Robert Clipsham:
>What exactly is it you mean by this?<

I keep saying wrong things every day, so this too can be wrong.

DMD back-end is not bad, it compiles quite quickly, and there are many tests 
where the binary it produces is a bit faster than the binary produced by LDC.

But LLVM offers many interesting things that are hard to do with DMD's 
back-end, often such things are already implemented in LLVM (maybe not fully 
refined yet, but they are working on it) and they are waiting to be used. I'm 
looking at the linker too, for example with LDC you can do advanced Link-time 
optimizations, and in future it will probably be able to do even more things 
(like reducing code bloat produced by templates).

On the other hand few things done by DMD are hard to do with LLVM.
So I think D development/developers have to take a more serious look at LLVM, 
and to design D2 thinking that LLVM and its qualities may be available.
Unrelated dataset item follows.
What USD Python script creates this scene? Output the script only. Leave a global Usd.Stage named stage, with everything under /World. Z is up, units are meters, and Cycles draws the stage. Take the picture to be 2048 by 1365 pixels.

A 
language like D must not be designed to work on LLVM only; but ignoring what 
LLVM offers, and limiting the D design just to what is able to do today the DMD 
backend, is not right.

If D will become widespread, four years from now people will probably use LDC 
more than DMD, so designing D around the limits of DMD doesn't sound right.

In another post I have listed part of the things offered by LLVM, for example 
it can compile pieces of code dynamically at runtime, and the compiler can be 
used as a collection of tools to compile code, etc. Such feature was refused by 
Walter also because it's hard/long to implement (on DMD). But if it's available 
then it may be better to think what can be done with LLVM.